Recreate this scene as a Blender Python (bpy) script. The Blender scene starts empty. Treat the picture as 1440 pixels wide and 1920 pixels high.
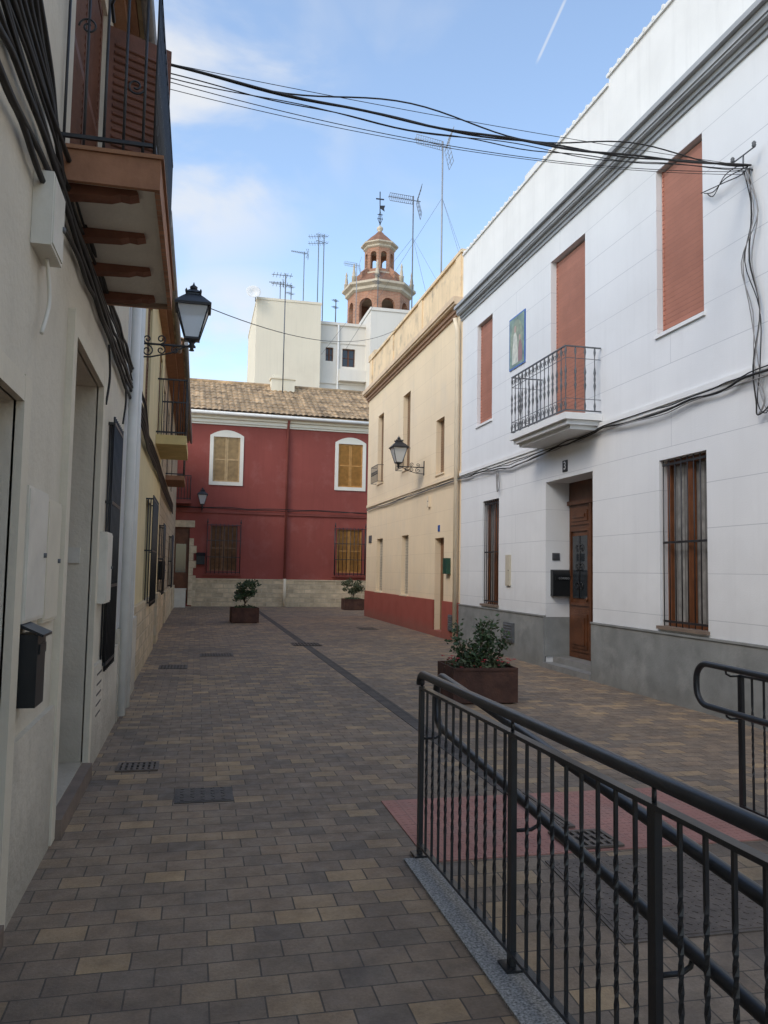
import bpy, math, random
from mathutils import Vector as V, Matrix
random.seed(7)
SC=bpy.context.scene
COL=SC.collection
rad=math.radians

# ------------------------------------------------------------------ mesh builder
class MB:
    def __init__(s): s.v=[];s.f=[];s.sm=[]
    def add(s,vs,fs,smooth=False):
        b=len(s.v);s.v+= [tuple(p) for p in vs]
        for f in fs: s.f.append(tuple(i+b for i in f)); s.sm.append(smooth)
        return s
    def quad(s,*p): return s.add(p,[tuple(range(len(p)))])
    def box(s,x0,x1,y0,y1,z0,z1):
        v=[(x,y,z) for z in(z0,z1) for y in(y0,y1) for x in(x0,x1)]
        return s.add(v,[(0,2,3,1),(4,5,7,6),(0,1,5,4),(2,6,7,3),(0,4,6,2),(1,3,7,5)])
    def obox(s,c,ax,ay,az):
        c=V(c);ax=V(ax);ay=V(ay);az=V(az)
        v=[c+ax*i+ay*j+az*k for k in(-1,1) for j in(-1,1) for i in(-1,1)]
        return s.add(v,[(0,2,3,1),(4,5,7,6),(0,1,5,4),(2,6,7,3),(0,4,6,2),(1,3,7,5)])
    def tube(s,pts,r,n=8,closed=False):
        pts=[V(p) for p in pts];m=len(pts)
        rr=r if isinstance(r,(list,tuple)) else [r]*m
        vs=[];prev=None
        for i,p in enumerate(pts):
            if closed: t=pts[(i+1)%m]-pts[i-1]
            else: t=pts[min(i+1,m-1)]-pts[max(i-1,0)]
            t.normalize()
            if prev is None:
                a=V((0,0,1)) if abs(t.z)<.9 else V((1,0,0))
                nx=t.cross(a).normalized()
            else:
                nx=(prev-t*prev.dot(t))
                if nx.length<1e-6: nx=t.cross(V((0,0,1)))
                nx.normalize()
            prev=nx;ny=t.cross(nx)
            for k in range(n):
                a=2*math.pi*k/n
                vs.append(p+nx*math.cos(a)*rr[i]+ny*math.sin(a)*rr[i])
        fs=[]
        for i in range(m if closed else m-1):
            j=(i+1)%m
            for k in range(n): fs.append((i*n+k,i*n+(k+1)%n,j*n+(k+1)%n,j*n+k))
        b=len(s.v);s.add(vs,fs,True)
        if not closed:
            s.f.append(tuple(b+k for k in range(n-1,-1,-1)));s.sm.append(False)
            s.f.append(tuple(b+(m-1)*n+k for k in range(n)));s.sm.append(False)
        return s
    def lathe(s,c,prof,n=12,rot=0,smooth=True,sy=1):
        vs=[];m=len(prof)
        for r,z in prof:
            for k in range(n):
                a=2*math.pi*k/n+rot
                vs.append((c[0]+r*math.cos(a),c[1]+r*math.sin(a)*sy,c[2]+z))
        fs=[(i*n+k,i*n+(k+1)%n,(i+1)*n+(k+1)%n,(i+1)*n+k) for i in range(m-1) for k in range(n)]
        b=len(s.v);s.add(vs,fs,smooth)
        s.f.append(tuple(b+k for k in range(n-1,-1,-1)));s.sm.append(False)
        s.f.append(tuple(b+(m-1)*n+k for k in range(n)));s.sm.append(False)
        return s
    def xf(s,M,i0=0):
        for i in range(i0,len(s.v)): s.v[i]=tuple(M@V(s.v[i]))
        return s
    def archpanel(s,x0,x1,z0,z1,a0,a1,zs,y0,y1,rise=None,sill=None,n=12):
        r=(a1-a0)/2; rise=r if rise is None else rise; cx=(a0+a1)/2
        sill=z0 if sill is None else sill
        arc=[(cx-r*math.cos(math.pi*i/n),zs+rise*math.sin(math.pi*i/n)) for i in range(n+1)]
        for y in(y0,y1):
            s.quad((x0,y,z0),(a0,y,z0),(a0,y,zs),(x0,y,zs)); s.quad((a1,y,z0),(x1,y,z0),(x1,y,zs),(a1,y,zs))
            s.quad((x0,y,zs),(a0,y,zs),(a0,y,z1),(x0,y,z1)); s.quad((a1,y,zs),(x1,y,zs),(x1,y,z1),(a1,y,z1))
            if sill>z0: s.quad((a0,y,z0),(a1,y,z0),(a1,y,sill),(a0,y,sill))
            for i in range(n):
                s.quad((arc[i][0],y,arc[i][1]),(arc[i+1][0],y,arc[i+1][1]),(arc[i+1][0],y,z1),(arc[i][0],y,z1))
        out=[(a0,sill)]+arc+[(a1,sill)]
        for i in range(len(out)-1):
            p,q=out[i],out[i+1]; s.quad((p[0],y0,p[1]),(q[0],y0,q[1]),(q[0],y1,q[1]),(p[0],y1,p[1]))
        s.quad((a0,y0,sill),(a0,y1,sill),(a1,y1,sill),(a1,y0,sill))
        s.quad((x0,y0,z0),(x0,y0,z1),(x0,y1,z1),(x0,y1,z0)); s.quad((x1,y0,z0),(x1,y1,z0),(x1,y1,z1),(x1,y0,z1))
        s.quad((x0,y0,z1),(x1,y0,z1),(x1,y1,z1),(x0,y1,z1)); s.quad((x0,y0,z0),(x0,y1,z0),(x1,y1,z0),(x1,y0,z0))
        return s

def part(name,parent,mb,mat,label=None,loc=None,rot=None):
    me=bpy.data.meshes.new(name); me.from_pydata(mb.v,[],mb.f); me.update()
    for p,sm in zip(me.polygons,mb.sm): p.use_smooth=sm
    me.materials.append(mat)
    o=bpy.data.objects.new(name,me); COL.objects.link(o)
    if parent: o.parent=parent
    if loc: o.location=loc
    if rot: o.rotation_euler=rot
    if label: o["label"]=label
    return o
def top(name,label,cat,loc=(0,0,0),rz=0,group=None):
    o=bpy.data.objects.new(name,None); o.empty_display_size=.3; COL.objects.link(o)
    o.location=loc;o.rotation_euler=(0,0,rz);o["label"]=label;o["category"]=cat
    if group:o["group"]=group
    return o
def thing(name,mb,mat,label,cat,group=None,loc=None,rz=0):
    o=part(name,None,mb,mat,label,loc); o["category"]=cat
    if rz:o.rotation_euler=(0,0,rz)
    if group:o["group"]=group
    return o
def struct(name,mb,mat,label):
    o=part(name,None,mb,mat,label);o["category"]="ground";o["kind"]="structure";return o

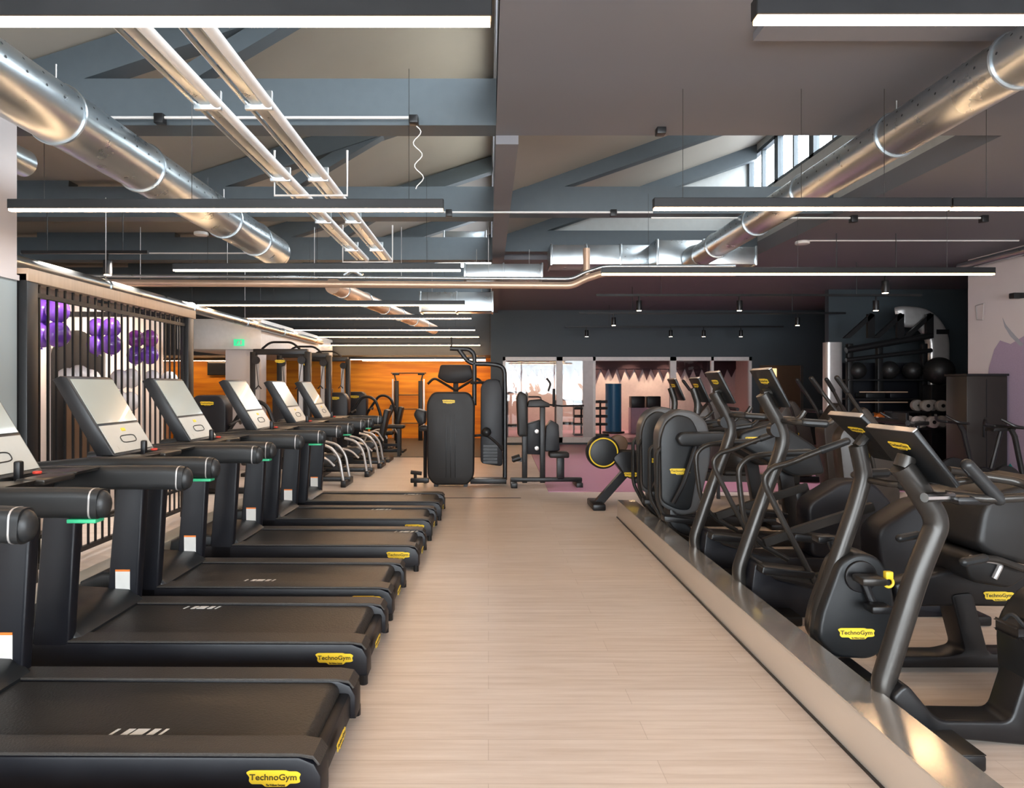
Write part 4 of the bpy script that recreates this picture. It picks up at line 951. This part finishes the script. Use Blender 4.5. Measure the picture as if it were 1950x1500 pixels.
# ------------------------------------------------------------------ storage rack zone, far right
Ys = 12.4
t = thing('functional_rig', 'tall functional training rig with silver arch and black shelves', 'training rig', (6.5,Ys,0))
X = lambda px: wx(px,Ys)-6.5
MB().sweep(rnd([(X(1585),0,.02),(X(1585),0,wz(652,Ys))], .1), rnd2([(-.16,-.1),(.16,-.1),(.16,.1),(-.16,.1)], .08), up=(0,1,0)).obj('silver_column', SILV, t, 'broad silver column')
MB().sweep(rnd([(X(1785),0,.02),(X(1785),0,wz(640,Ys)),(X(1760),0,wz(606,Ys)),(X(1720),.05,wz(602,Ys)),(X(1715),.1,wz(603,Ys))], .3, 8), rnd2([(-.20,-.1),(.20,-.1),(.20,.1),(-.20,.1)], .09), up=(0,1,0)).obj('silver_arch', SILV, t, 'broad silver arch')
MB().box(X(1776), X(1800), -.108, -.1, wz(637,Ys), wz(628,Ys)).obj('name_plate', BLKM, t)
for px in (1612, 1668, 1752): MB().box(X(px)-.05, X(px)+.05, -.15, -.05, 0.02, wz(655,Ys), bev=.01).obj('upright', BLKM, t)
for a in ((1605,662),(1680,655),(1752,640)): pass
MB().tube([(X(1600),-.2,wz(668,Ys)),(X(1760),-.2,wz(640,Ys))], .06, 10).obj('top_bar', BLKM, t)
MB().tube([(X(1600),-.2,wz(686,Ys)),(X(1760),-.2,wz(668,Ys))], .04, 10).obj('top_bar', BLKM, t)
for px in (1595, 1650, 1705):
    MB().prism([(X(px),wz(645,Ys)),(X(px+52),wz(598,Ys)),(X(px+58),wz(603,Ys)),(X(px+12),wz(645,Ys))], -.22, -.16, 'y').obj('brace', BLKM, t)
    MB().box(X(px+45), X(px+58), -.22, -.16, wz(645,Ys), wz(600,Ys)).obj('brace_post', BLKM, t)
for k, py in enumerate((722, 758, 797, 830)):
    MB().box(X(1605), X(1760), -.25, .2, wz(py,Ys)-.03, wz(py,Ys)).obj('shelf', BLKM, t)
for py in (745, 764):
    MB().box(X(1622), X(1712), -.262, -.25, wz(py,Ys)-.02, wz(py,Ys)).obj('shelf_edge', TAN, t, 'bronze shelf edge')
MB().box(X(1605), X(1760), .2, .24, .1, wz(690,Ys)).obj('back_panel', NAVY, t)
def ball(px, py, Y, r, lab, m=PAD, grp='black medicine balls on the rig'):
    mb = MB().sph((0,0,0), r, 0, 24); mb.torus((0,0,0), r*.999, r*.02, 'z', 24, m=5)
    o = mb.obj('medicine_ball', m, None, lab, 'medicine ball', grp); o.location = (wx(px,Y),Y,wz(py,Y)); return o
for k, (px, r_) in enumerate(((1632,.16),(1693,.17),(1737,.16))):
    o = ball(px, 722, Ys-.1, r_, 'black medicine ball on the upper rig shelf, %s' % ['left','middle','right'][k]); o.location.z = wz(722,Ys)+r_
o = ball(1788, 706, Ys-.45, .25, 'large black ball in front of the silver arch')
t = thing('ball_stand', 'dark pedestal under the large black ball', 'stand', (wx(1788,Ys-.45),Ys-.45,0))
MB().box(-.22, .22, -.12, .14, 0, wz(706,Ys-.45)-.25, bev=.02).obj('pedestal', BLKM, t)
for k, (px, py) in enumerate(((1612,700),(1650,700),(1620,778),(1655,752),(1700,752),(1690,780))):
    mb = MB().box(wx(px,Ys)-.18, wx(px,Ys)+.18, Ys-.22, Ys+.15, 0, .10, bev=.02)
    sh = [wz(p,Ys) for p in (722,758,797)]
    zz = min([s for s in sh if s <= wz(py,Ys)+.02] or [sh[-1]], key=lambda s: abs(s-wz(py,Ys)))
    if k < 2 or k == 5: continue
    o = mb.obj('folded_mat', COVER if k % 2 else NAVY, None, 'dark folded mat on the rig shelves, %s' % ['','','lower left','middle left','middle right','lower right'][k], 'exercise mat', 'folded mats on the rig shelves'); o.location.z = zz+.001
mb = MB().prism(rnd2([(-.30,0),(.32,0),(.34,.07),(.20,.12),(.06,.10),(-.08,.13),(-.24,.09)], .03), -.18, .12, 'y', bev=.02)
o = mb.obj('orange_bag', ORNG, None, 'bright orange bag on the lowest visible rig shelf', 'bag'); o.location = (wx(1678,Ys), Ys-.1, wz(801,Ys)-.045)
o.location.z = wz(797,Ys)+.002
# dumbbells on an angled rack
t = thing('dumbbell_rack', 'black two-tier rack carrying round grey-ended dumbbells', 'dumbbell rack', (wx(1785,11.2),11.2,0))
for py, yy in ((812,0),(782,.3)):
    MB().box(-.62, .60, yy-.05, yy+.18, wz(py,11.2)-.05, wz(py,11.2)-.02).obj('tier', BLKM, t)
for s in (-.6, .55): MB().box(s, s+.06, -.1, .5, 0, wz(782,11.2)-.03, bev=.01).obj('side_frame', BLKM, t)
DB = MB(); DB.disc((0,-.13,0), .10, .09, 'y', 24, 0, .012); DB.disc((0,.13,0), .10, .09, 'y', 24, 0, .012); DB.disc((0,-.178,0), .032, .01, 'y', 12, 1); DB.tube([(0,-.1,0),(0,.1,0)], .018, 10, 1)
dbm = DB.mesh('dumbbell', [PLATE, BLKM])
for k, (px, py, Y) in enumerate(((1738,786,11.25),(1766,786,11.25),(1803,788,11.25),(1783,760,11.55),(1821,762,11.55),(1755,762,11.55))):
    o = bpy.data.objects.new('dumbbell', dbm); C.objects.link(o)
    o.location = (wx(px,Y), Y, (wz(812,11.2) if k < 3 else wz(782,11.2))+.08)
    tag(o, 'round grey-ended dumbbell on the %s tier, %s' % ('lower' if k < 3 else 'upper', ['left','middle','right','middle','right','left'][k]), 'dumbbell', 'dumbbells on the two-tier rack')
# tall dark cabinet
t = thing('storage_locker', 'tall dark locker against the white wall at the right', 'locker', (7.27,9.78,0))
MB().box(-.30, .29, -.22, .22, 0, 1.70, bev=.01).obj('body', mat('dark_bronze', (.032,.027,.023), .4, metal=.3), t)
MB().box(-.31, .30, -.24, .24, 1.70, 1.73).obj('top', BLKM, t)
MB().box(-.02, -.01, -.224, -.22, .1, 1.65).obj('door_gap', BLKM, t)
MB().box(-.07, -.05, -.24, -.22, .8, 1.0, bev=.004).obj('handle', BLKM, t)
# wall mural and clock bracket
t = thing('wall_mural', 'purple halftone mural shapes painted on the right white wall', 'mural', (7.598,9.9,0))
def wy(px): return 7.6*F/(px-VX)-9.9
pl = [(1880,740),(1884,700),(1894,665),(1905,648),(1925,655),(1950,640),(2060,560),(2200,600),(2200,1000),(1890,1000),(1883,860)]
def wallp(pts): return [(wy(a), CH-(b-VY)*7.6/(a-VX)) for a, b in pts]
MB().prism(wallp(pl), -.004, 0, 'x').obj('mural_shape', MURP, t)
MB().prism(wallp([(1910,605),(1916,618),(1935,640),(1950,655),(1945,660),(1925,640),(1914,622)]), -.007, -.004, 'x').obj('mural_line', MURG, t)
MB().prism(wallp([(1895,905),(1895,880),(1903,893),(1911,880),(1916,895),(1925,882),(1935,900),(1936,915)]), -.007, -.004, 'x').obj('mural_zigzag', TEAL, t)
t = thing('wall_bracket', 'thin square wire bracket high on the white wall corner', 'bracket', (7.59,10.25,wz(597,10.25)))
MB().tube([(0,-.03,.12),(-.02,-.22,.13),(-.02,-.2,-.12),(0,-.05,-.10),(0,-.03,.12)], .008, 6).obj('wire', SILV, t)
mb = MB().box(7.45, 7.6, 9.30, 9.40, wz(563,9.35)-.04, wz(563,9.35)+.04, bev=.01); mb.obj('wall_sensor', BLKM, None, 'black sensor box on the right white wall', 'sensor')
l = bpy.data.lights.new('added_wall_wash', 'SPOT'); l.energy = 170; l.color = (1,.88,.82); l.spot_size = R(115); l.spot_blend = .8; l.shadow_soft_size = .05  # extra spot added to lift the right white wall
o = bpy.data.objects.new('added_wall_wash', l); C.objects.link(o); o.location = (5.2,8.6,2.8); o.rotation_euler = Vector((2.2,.9,-.9)).to_track_quat('-Z','Y').to_euler()
# spin bikes
def make_spin(label, loc, rz):
    t = thing('spin_bike', label, 'exercise bike', loc, 'black spin bikes by the right wall', rz)
    MB().disc((-.35,0,.38), .22, .05, 'y', 32, bev=.01).obj('flywheel', BLKM, t)
    MB().tube([(-.35,0,.38),(.1,0,.45),(.45,0,.08)], .04, 10, rad=.1).obj('frame', BLKM, t)
    MB().tube([(-.1,0,.45),(-.22,0,.95),(-.28,0,1.05)], .03, 10).obj('stem', BLKM, t)
    MB().tube([(.15,0,.45),(.28,0,.95)], .03, 10).obj('seat_post', BLKM, t)
    MB().prism(rnd2([(.12,.95),(.42,.96),(.42,1.02),(.14,1.0)], .02), -.08, .08, 'y', bev=.03).obj('saddle', PAD, t)
    MB().tube([(-.52,-.1,1.16),(-.44,-.2,1.08),(-.28,-.2,1.06),(-.28,.2,1.06),(-.44,.2,1.08),(-.52,.1,1.16)], .018, 8, rad=.05).obj('handlebar', BLKM, t)
    for xx in (-.5, .45): MB().box(xx-.04, xx+.04, -.25, .25, 0, .06, bev=.01).obj('foot_bar', BLKM, t)
    MB().tube([(-.45,0,.05),(.45,0,.05)], .03, 8).obj('base', BLKM, t)
    MB().disc((0,-.06,.38), .09, .03, 'y', 20).obj('chain_cover', DG, t)
    return t
b0 = make_spin('black spin bike beside the tall locker', (6.55,8.75,0), R(0))
dup(b0, (6.25,9.9,0), 'black spin bike left of the one by the locker', R(15))
dup(b0, (6.52,7.9,0), 'black spin bike at the right edge under the mural', R(10))
# exercise ball on stand
t = thing('low_table', 'low black stand holding the large exercise ball', 'stand', (wx(1405,9.2),9.2,0))
z0 = wz(908,9.2)
MB().box(-.38, .38, -.2, .2, z0-.04, z0, bev=.008).obj('top', BLKM, t)
for a in (-.33, .33):
    for b in (-.16, .16): MB().box(a-.02, a+.02, b-.02, b+.02, 0, z0-.04).obj('leg', BLKM, t)
o = ball(1405, 870, 9.2, .245, 'large black exercise ball on a low stand behind the ellipticals', PAD, 'big balls'); o.location.z = z0+.245
# second row machines behind
def make_press(label, loc, rz=0):
    t = thing('lever_machine', label, 'weight machine', loc, 'dark plate-loaded machines behind the cardio row', rz)
    MB().box(-.6, .7, -.05, .05, 0, .09, bev=.01).obj('base', BLKM, t)
    MB().box(-.6, -.5, -.35, .35, 0, .08, bev=.01).obj('foot_bar', BLKM, t)
    MB().box(.62, .72, -.35, .35, 0, .08, bev=.01).obj('foot_bar', BLKM, t)
    MB().prism(rnd2([(-.15,.1),(-.25,1.0),(.05,1.35),(.30,1.0),(.45,.35),(.4,.1)], .1), -.10, .10, 'y', bev=.03).obj('side_cover', mat('bronze_cover', (.035,.028,.023), .38) if 'bronze_cover' not in MATS else MATS['bronze_cover'], t)
    for s in (-1, 1):
        a = MB().tube([(.1,s*.18,.6),(-.05,s*.25,1.2),(-.30,s*.28,1.55),(-.36,s*.28,1.62)], .022, 8, rad=.1).obj('lever_arm', TUBE, t)
        MB().cap_tube([(-.26,s*.28,1.49),(-.37,s*.28,1.64)], .028, 10).obj('grip', PAD, a)
    MB().tube([(.4,-.28,1.15),(.4,.28,1.15)], .03, 8).obj('crossbar', BLKM, t)
    MB().prism(rnd2([(.45,.45),(.85,.45),(.85,.52),(.45,.54)], .02), -.2, .2, 'y', bev=.03).obj('seat', PAD, t)
    MB().box(.6, .68, -.04, .04, .08, .46).obj('seat_post', BLKM, t)
    badge(t, (.05,-.102,.78), s=.9)
    return t
p0 = make_press('dark lever machine behind the two ellipticals', (4.15,7.4,0))
dup(p0, (wx(1500,10.6),10.6,0), 'dark lever machine between the exercise ball and the silver column')
dup(p0, (wx(1560,9.4)+.15,9.3,0), 'dark lever machine in front of the silver column', R(15))
dup(p0, (3.9,11.6,0), 'dark lever machine in front of the right studio panes')

# ------------------------------------------------------------------ lighting
w = bpy.data.worlds.new('World'); bpy.context.scene.world = w; w.use_nodes = True
bg = w.node_tree.nodes['Background']; bg.inputs[0].default_value = (.88,.94,1,1); bg.inputs[1].default_value = 14.0
def area(name, loc, rot, sx, sy, e, col, portal=False):
    l = bpy.data.lights.new(name, 'AREA'); l.shape = 'RECTANGLE'; l.size = sx; l.size_y = sy; l.energy = e; l.color = col
    o = bpy.data.objects.new(name, l); C.objects.link(o); o.location = loc; o.rotation_euler = rot
    if portal: l.cycles.is_portal = True
    return o
area('window_portal', (0,-4.98,1.8), (R(90),0,0), 12, 3, 1, (1,1,1), True)
area('centre_portal', (.05,6.3,4.55), (0,R(90),0), 1.0, 22, 1, (1,1,1), True)
area('clerestory_portal', (4.09,7.85,4.8), (0,R(90),0), .65, 5.1, 1, (1,1,1), True)
# track spot beams over the pink floor
for x_, y_ in ((wx(1217,10.6),10.6),(wx(1408,10.6),10.6),(wx(1668,10.6),10.6),(wx(1165,13.4),13.2),(wx(1510,13.4),13.2),(wx(1335,16.4),16.2)):
    l = bpy.data.lights.new('track_beam', 'SPOT'); l.energy = 110; l.color = (1,.86,.86); l.spot_size = R(80); l.spot_blend = .6; l.shadow_soft_size = .04
    o = bpy.data.objects.new('track_beam', l); C.objects.link(o); o.location = (x_, y_, 2.755)

# ------------------------------------------------------------------ camera and view
cd = bpy.data.cameras.new('Camera'); cam = bpy.data.objects.new('Camera', cd); C.objects.link(cam)
cam.location = (0,0,CH); cam.rotation_euler = (R(90),0,0)
cd.sensor_fit = 'HORIZONTAL'; cd.sensor_width = 36; cd.lens = 36*F/1950
cd.shift_x = (975-VX)/1950; cd.shift_y = -(750-VY)/1950; cd.clip_start = .05; cd.clip_end = 200
sc = bpy.context.scene; sc.camera = cam
sc.view_settings.view_transform = 'Standard'; sc.view_settings.look = 'None'; sc.view_settings.gamma = 1; sc.view_settings.use_curve_mapping = False
sc.view_settings.exposure = 0.55
try:
    sc.cycles.use_denoising = True; sc.cycles.denoiser = 'OPENIMAGEDENOISE'
    sc.cycles.max_bounces = 7; sc.cycles.diffuse_bounces = 4; sc.cycles.glossy_bounces = 4; sc.cycles.transparent_max_bounces = 8
    sc.cycles.sample_clamp_indirect = 6; sc.cycles.caustics_reflective = False; sc.cycles.caustics_refractive = False
    sc.cycles.use_light_tree = True
except Exception: pass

Problem to work on | Pictures do not belong in the copy. Repeat only the lines from the top of the records through the line containing "rad=math.radians".

Written response |
Recreate this scene as a Blender Python (bpy) script. The Blender scene starts empty. Treat the picture as 1440 pixels wide and 1920 pixels high.
import bpy, math, random
from mathutils import Vector as V, Matrix
random.seed(7)
SC=bpy.context.scene
COL=SC.collection
rad=math.radians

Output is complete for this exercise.